**Work to be completed**. Exactly repeat the material, dropping every picture from the copy.

━━━━━ Information supplied ━━━━━

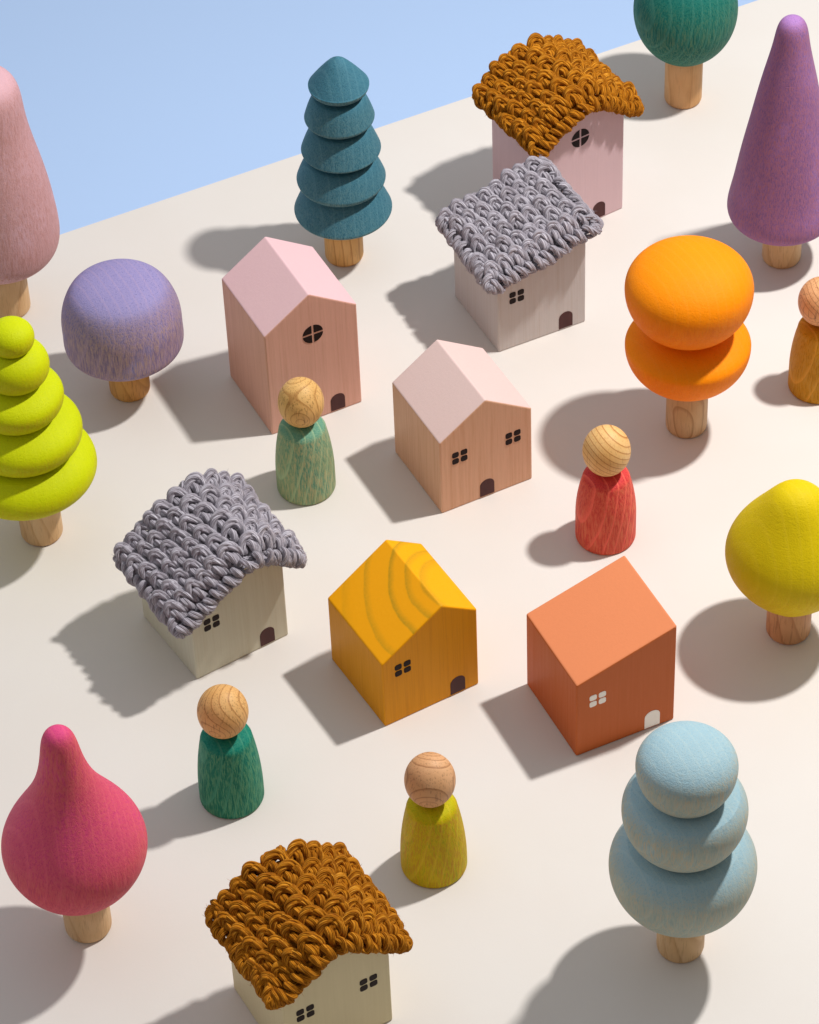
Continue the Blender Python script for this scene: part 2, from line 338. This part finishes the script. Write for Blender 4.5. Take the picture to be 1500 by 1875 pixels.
doll('peg doll in a pale sage green body with a round ringed wood head', (-0.994, 23.766), 0.8597, 0.2886, 0.4938, 0.2551, 0.222, 0.8544, 1.3768, 0.005,
     dyed_wood('sage_stain', (100, 158, 134), (138, 160, 118), (180, 174, 130), 47, fibre=0.75, curl=0.3, rings=0.3, dark=0.35, zfade=(0.8, 0.0)),
     bare_wood('head_wood', 57, pale=(234, 192, 126), mid=(216, 168, 98), dk=(160, 104, 50), rot=(0.8, 0.05, 0), scale=6.6, off=(0.02, 0.1, 0.0), pores=0.8))
doll('peg doll in a golden ochre body with a wood head, cut by the right edge', (4.129, 24.880), 0.858, 0.2903, 0.6, 0.3, 0.2238, 0.8596, 1.3784, -0.02,
     dyed_wood('golden_ochre_stain', (206, 138, 10), (200, 138, 22), (196, 148, 60), 49, fibre=0.6, curl=0.2, rings=0.25, dark=0.45, zfade=(0.8, 0.0)),
     bare_wood('head_wood', 59, pale=(236, 184, 134), mid=(216, 152, 98), dk=(140, 80, 44), rot=(1.0, 0.5, 0), scale=6.6, off=(0.2, 0.1, 0.0)))

# ------------------------------------------------------------------ houses
D = 0.993
INK = NT('dark_ink'); INK.bump(INK.noise(INK.coord(1, (30, 30, 2)), 1, 2), 0.1, 0.004); INK = INK.done(s2l((30, 12, 10)), 0.55, 0.15)
INK2 = NT('brown_ink'); _s = INK2.noise(INK2.coord(3, (26, 26, 1.5)), 1, 3); INK2 = INK2.done(INK2.mix(_s, s2l((66, 34, 34)), s2l((88, 52, 50))), 0.5, 0.2)
WINK = NT('white_ink'); WINK = WINK.done(s2l((250, 245, 238)), 0.5, 0.2)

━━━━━

**Answer to this exercise**.
Continue the Blender Python script for this scene: part 2, from line 338. This part finishes the script. Write for Blender 4.5. Take the picture to be 1500 by 1875 pixels.
doll('peg doll in a pale sage green body with a round ringed wood head', (-0.994, 23.766), 0.8597, 0.2886, 0.4938, 0.2551, 0.222, 0.8544, 1.3768, 0.005,
     dyed_wood('sage_stain', (100, 158, 134), (138, 160, 118), (180, 174, 130), 47, fibre=0.75, curl=0.3, rings=0.3, dark=0.35, zfade=(0.8, 0.0)),
     bare_wood('head_wood', 57, pale=(234, 192, 126), mid=(216, 168, 98), dk=(160, 104, 50), rot=(0.8, 0.05, 0), scale=6.6, off=(0.02, 0.1, 0.0), pores=0.8))
doll('peg doll in a golden ochre body with a wood head, cut by the right edge', (4.129, 24.880), 0.858, 0.2903, 0.6, 0.3, 0.2238, 0.8596, 1.3784, -0.02,
     dyed_wood('golden_ochre_stain', (206, 138, 10), (200, 138, 22), (196, 148, 60), 49, fibre=0.6, curl=0.2, rings=0.25, dark=0.45, zfade=(0.8, 0.0)),
     bare_wood('head_wood', 59, pale=(236, 184, 134), mid=(216, 152, 98), dk=(140, 80, 44), rot=(1.0, 0.5, 0), scale=6.6, off=(0.2, 0.1, 0.0)))

# ------------------------------------------------------------------ houses
D = 0.993
INK = NT('dark_ink'); INK.bump(INK.noise(INK.coord(1, (30, 30, 2)), 1, 2), 0.1, 0.004); INK = INK.done(s2l((30, 12, 10)), 0.55, 0.15)
INK2 = NT('brown_ink'); _s = INK2.noise(INK2.coord(3, (26, 26, 1.5)), 1, 3); INK2 = INK2.done(INK2.mix(_s, s2l((66, 34, 34)), s2l((88, 52, 50))), 0.5, 0.2)
WINK = NT('white_ink'); WINK = WINK.done(s2l((250, 245, 238)), 0.5, 0.2)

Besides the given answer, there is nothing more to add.